There's only one possible way to make change on that scale: an all-out World War II style effort to convert our economy away from carbon and towards — well, towards conservation, towards buses and bikes, towards wind and sun. We might even have to consider currently far-fetched schemes to pull CO2 out of the atmosphere (at the very least, we'd need to spend big to see if they're a real possibility). We'd need to do it with a truly aggressive price on carbon (which, to keep from impoverishing everyone, you'd need to rebate back to individuals through some scheme like the increasingly crucial Sky Trust proposed by Peter Barnes). We couldn't have a nice, seamless transition; we'd need a Saul-on-the-Damascus-road conversion, where the scales fell from our eyes and we set to work.

The "arsenal of democracy" efforts in WW2 saw the economy taken control of by resource boards and the like to best use industrial assets for the war effort. It was a total and complete control: it was the closest thing that we have ever had to a command economy. And Bill and his friends want to be in control. They've decided what's bad for you, they've decided "What Must Be Done", and they're the only ones who can bring salvation.

Right. Arbeit macht frei, I suppose.

And he goes on:

And that would be the easy part. We'd then need to figure out how to finance the same transition in the developing world. The Chinese still have a low standard of living, most of them. They're not going to forego heat and light; they're going to need something like a global Marshall Plan-equivalent to help them develop without burning their coal. Massive transfer of technology would be required — which means, in truth, pretty massive transfer of resources. Which just maybe is not what the American voter is ready for right now.

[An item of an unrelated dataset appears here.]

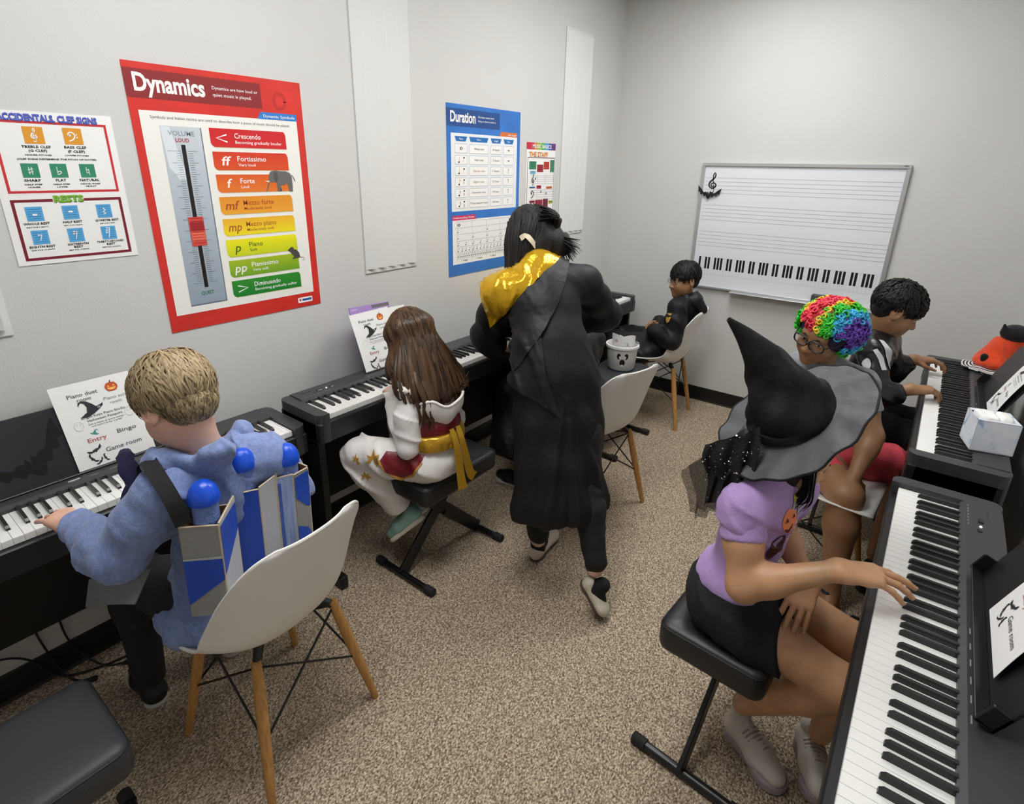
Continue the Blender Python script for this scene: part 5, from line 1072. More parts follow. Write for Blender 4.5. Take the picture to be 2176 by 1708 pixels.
def rd(X):
    a = np.arctan2((X-hemc)@fd, (X-hemc)@rt); lo = np.clip((.95-X[..., 2])/.5, 0, 1); d = folds(.003, 40, (.5, .6, .5), 11, .0012, 30)(X)
    return d+.010*lo*np.sin(7*a+2*vn(X, 5, 3)+X[..., 2]*2)+.004*lo*np.sin(15*a+1+4*vn(X, 4, 9))
solid('robe', robe, .009, BLKW, t, [(hemc+np.array((0, 0, -.005)), (.10, .02, -1))], rd)
# hood hanging on the back: gold lining and black outer cloth, folded to a point
rb = robe
bk = -fd*.75+np.array((0, 0, .66)); bu = np.array((0, 0, 1.0))-unit(bk)*unit(bk)[2]; bu = unit(bu); bc = np.array((.935, 1.715, 1.12))
GOLDL = mat('gold satin lining', 'd8ab22', .22, .55, bump=(38, .35, 2)); RP = folds(.006, 70, (.6, .7, .2), 21, .004, 30)
def crease(X): return .009*np.sin(95*(X@unit((.75, .55, -.35)))+9*vn(X, 16, 4))*np.clip(.5+2*vn(X, 14, 6), 0, 1)
hO, hN = (.95, 1.70, 1.10), (.53, -.80, .27); hU, hV = (.834, .552, 0), (-.150, .226, .963)
patch('gold_hood_lining', GOLDL, t, rb, hO, hU, hV, hN, [(.056, .281), (-.02, .298), (-.075, .290), (-.122, .270), (-.209, .224), (-.262, .150), (-.266, .083), (-.238, -.031), (-.115, .079), (-.015, .186)], .012, crease, 26)
patch('hood_flap', BLKC, t, rb, hO, hU, hV, hN, [(.059, .283), (-.015, .186), (-.115, .079), (-.240, -.034), (-.226, -.048), (-.17, -.116), (-.122, -.203), (-.072, -.122), (-.023, -.04), (.017, .066), (.054, .206)], .017, folds(.007, 50, (.8, .3, .5), 14, .002, 25), 26)
patch('hood_point', BLKC, t, rb, hO, hU, hV, hN, [(-.173, -.046), (-.039, -.060), (-.016, -.199), (.036, -.35), (-.066, -.29), (-.164, -.232), (-.122, -.203)], .015, folds(.006, 45, (.7, .5, .5), 19, .002, 25), 20)
q = smooth_line([H.w(-.012, -.098, -.075), H.w(-.035, -.118, -.055), H.w(-.052, -.115, -.035), H.w(-.070, -.10, -.040)], 4); mb = MB(); ribbon(mb, q, .022, .0012, unit(bk)); mb.build('garment_label', mat('cream care label', 'cfc4aa', .7), t, 60)
hb = [H.E((0, -.02, .04), (.088, .102, .094)), H.E((0, .01, -.04), (.088, .09, .09), .03), cap(H.w(-.03, -.02, -.06), H.w(-.055, .03, -.17), .075, .05, .03), ell(H.w(.058, -.045, -.035), (.078, .070, .062), H.R, .05), ell(H.w(.105, -.050, -.055), (.045, .045, .040), H.R, .04), cap(H.w(.03, .0, -.06), H.w(.05, .05, -.14), .06, .04, .03)]
def hd(X): Y = (X-H.c)@H.R; return .004*np.sin(120*Y[..., 0]+50*Y[..., 1]*0+9*vn(X, 14, 3))
solid('hair', hb, .006, BHM, t, (), hd)
rg = np.random.RandomState(8); mb = MB()
for i in range(420):
    d = rg.normal(size=3); d /= np.linalg.norm(d)
    if d[2] < -.2 or d[1] > .75: continue
    p0 = np.array((0, -.02, .04))+np.array((.091, .105, .097))*d
    if d[0] > .05 and rg.rand() < .75: pts = [p0, np.array((.075+.02*rg.rand(), -.08, .02))*.5+p0*.5+np.array((.02, -.03, 0)), np.array((.088, -.085, -.02)), np.array((.130+.03*rg.rand(), -.075+.05*rg.normal(), -.075-.05*rg.rand()))]
    else: pts = [p0, np.array((p0[0]*1.05-.01, p0[1]*1.02, .0)), np.array((p0[0]*.9-.03, p0[1]*.85+.01, -.08)), np.array((p0[0]*.6-.055+.02*rg.normal(), p0[1]*.5+.035, -.20-.03*rg.rand()))]
    q = smooth_line([H.w(*p) for p in pts], 4); n = len(q); mb.tube(q, [.0042*(1 if j < n-4 else (n-j)/5.) for j in range(n)], 5, True, None, .4, a=rg.rand())
mb.build('hair_strands', BH, t, 80, attr=True)
CREAM = mat('cream slip-on leather', 'c9c0ae', .5, bump=(90, .15)); SOLE_B = mat('brown sole edge', '4a3f35', .7); SOCK = mat('black sock', '0f1012', .9)
def flat_shoe(heel, toe, up):
    a, b = np.array(heel, float), np.array(toe, float); R = basis(b-a, up); L = np.linalg.norm(b-a); q = lambda x, y, z: a+R@np.array((x, y*L, z))
    P = [ell(q(0, .14, .030), (.032, L*.15, .034), R, .02), ell(q(0, .45, .022), (.034, L*.34, .026), R, .02), ell(q(.002, .75, .020), (.041, L*.23, .024), R, .02), ell(q(0, .36, .062), (.026, L*.24, .034), R, .012, True)]
    o = solid('shoe', P, .0045, CREAM, t, [(q(0, 0, .003), -R[:, 2])]); solid('sole', [ell(q(0, .16, .004), (.033, L*.16, .012), R, .01), ell(q(.002, .72, .004), (.041, L*.26, .012), R, .02), rbox(q(0, .45, .004), (.026, L*.22, .006), R, .003, .02)], .005, SOLE_B, o, [(q(0, 0, -.004), -R[:, 2]), (q(0, 0, .006), R[:, 2])])
    return q, R
q, R = flat_shoe((.925, 1.668, .005), (.885, 1.905, .005), (0, 0, 1)); solid('sock', [cap(q(0, .20, .035), (.925, 1.705, .14), .030, .038, .02), ell(q(0, .36, .034), (.026, .055, .026), R, .02)], .006, SOCK, t)
q, R = flat_shoe((1.212, 1.575, .125), (1.325, 1.572, .008), (.60, .35, .72)); solid('sock', [cap(q(0, .30, .036), q(.0, .32, .070), .028, .030, .02), ell(q(0, .42, .034), (.026, .055, .024), R, .02)], .006, SOCK, t)
# ======================= 4 boy with glasses in black robe on the far chair
BOYR = mat('black robe with sheen', '131417', .55, bump=(40, .4, 5), spec=.35)
def short_hair(H, t, mm, ml, n=600, L=.05, seed=3, fringe=.0, w=.0036, top=.014, sidecut=-.03):
    subs = [H.E((0, .088, -.035+fringe), (.064, .052, .062), .01, True), H.E((0, .02, -.120), (.1, .13, .062), .01, True)]+[H.E((e*.078, .0, -.014), (.022, .030, .034), .01, True) for e in (-1, 1)]+[H.E((e*.07, .045, -.045), (.03, .03, .045), .01, True) for e in (-1, 1)]
    solid('hair', [H.E((0, -.018, .042), (.080, .097, .088)), H.E((0, -.045, -.01), (.070, .062, .062), .02)]+subs, .0045, mm, t, (), lambda X: .002*np.sin(400*(X[..., 0]+X[..., 1])+9*vn(X, 25)))
    def rg_(d): return d[2] > -.42 and not (d[1] > .60 and d[2] < .12+fringe*6) and not (abs(d[0]) > .55 and d[2] < .02 and -.3 < d[1] < .6)
    lk = locks(H, n, rg_, L, w, 5, (.003, top), .8, .4, seed=seed, flat=.4, crown=(.02, -.05, .125)); lk.build('hair_locks', ml, t, 80, attr=True)
def glasses(H, t, m, lensm, w=.0225, hh=.0165, y=.093, rim=.0018, tilt=0):
    fr = MB(); g = None
    def P(x, yy, z): return H.w(x, yy, z)
    for e in (-1, 1):
        ring = []
        for a in np.linspace(0, 2*math.pi, 25)[:-1]:
            ca, sa = math.cos(a), math.sin(a); r = (abs(ca)**3+abs(sa)**3)**(-1/3.); ring.append(P(e*.033+w*ca*r, y-.006*abs(e*.033+w*ca*r)/.05, .000+hh*sa*r))
        fr.tube(ring, rim*H.s, 6, closed=True)
        fr.tube([P(e*(.033+w), y-.006, .006), P(e*.066, y-.016, .007), P(e*.0785, .045, .006), P(e*.0830, .005, .005), P(e*.083, -.012, -.006)], rim*H.s*.9, 6)
    fr.tube([P(-.0115, y-.001, .003), P(0, y+.003, .006), P(.0115, y-.001, .003)], rim*H.s, 6); g = fr.build('glasses', m, t, 60)
    for e in (-1, 1):
        ring = []
        for a in np.linspace(0, 2*math.pi, 21)[:-1]:
            ca, sa = math.cos(a), math.sin(a); r = (abs(ca)**3+abs(sa)**3)**(-1/3.); ring.append(P(e*.033+w*ca*r, y-.006*abs(e*.033+w*ca*r)/.05, hh*sa*r))
        MB().add(ring, [tuple(range(len(ring)))]).build('lens', lensm, g)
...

He's got two things right here: the goal of forcing to the rest of the world to do our bidding - nothing less is implied here - would mean massive costs, massive transfer of resources; further, the American voter is not ready for that.

Well, no shit Sherlock.

He's not even considering persuading the Chinese and Indian governments: his only question is how to finance this. He wants to impoverish the American voter in order to do this, and he knows that they won't go for that.

His solution? Get rid of democracy. No ifs, ands or buts: there is, for him, a higher reality, a greater truth that trumps any political system that fails to do as he demands:

So far, the method has been to ask what's going to work economically and politically and then work from there — that is to say, the "reality" of what you can persuade senators, or Fortune 500 companies, or taxpayers to support has set the tempo. And that is one important definition of reality — in a democracy, in fact, it's usually the most crucial one.

But in this case physics and chemistry increasingly impose a reality of their own. We find ourselves out of the safety zone in which human civilization has developed and flourished, a safety zone limited by the automatic reaction of the planet's climate system to an increase in the amount of solar radiation trapped in our atmosphere. That is, almost literally, a higher reality. If we've got a chance, the science now has to drive the politics — not the other way round.

This isn't a case of "vote for me and I'll set you free", but rather "give me power or you will all die".

And that is the core of scientific fascism.

Now, given the above - quietly packaged, but there nonetheless - the second should give pause to understand why it is so critical that the claim of "scientific consensus" and "the science can't be denied" must be so strongly opposed.

Solar Cycle 24 is upon us, and it doesn't look good.

There are no sunspots on the sun right now, and it doesn't look like they are going to appear soon. The longer they don't appear, the greater the likelihood that we are entering a Solar Minimum. The Maunder Minimum caused - causal link, folks, not speculation - the "Little Ice Age", and heavy sunspot activity led to the Medieval Warming Period.

Neither can be explained via anthropogenic warming, nor can the causal relationship between sunspot activity (sunspots are basically glimpses into an inner layer of fusion reactions in the sun, which run at higher temperatures and hence "shine" more brightly, albeit in the infrared, which ... warms the planet).

Ouch. Too bad for Bill and his buddies: their argument for total control over the economy and hence society and personal choices are moot, as their models and arguments are so faulty in their premises to ensure that they get the results they want and need.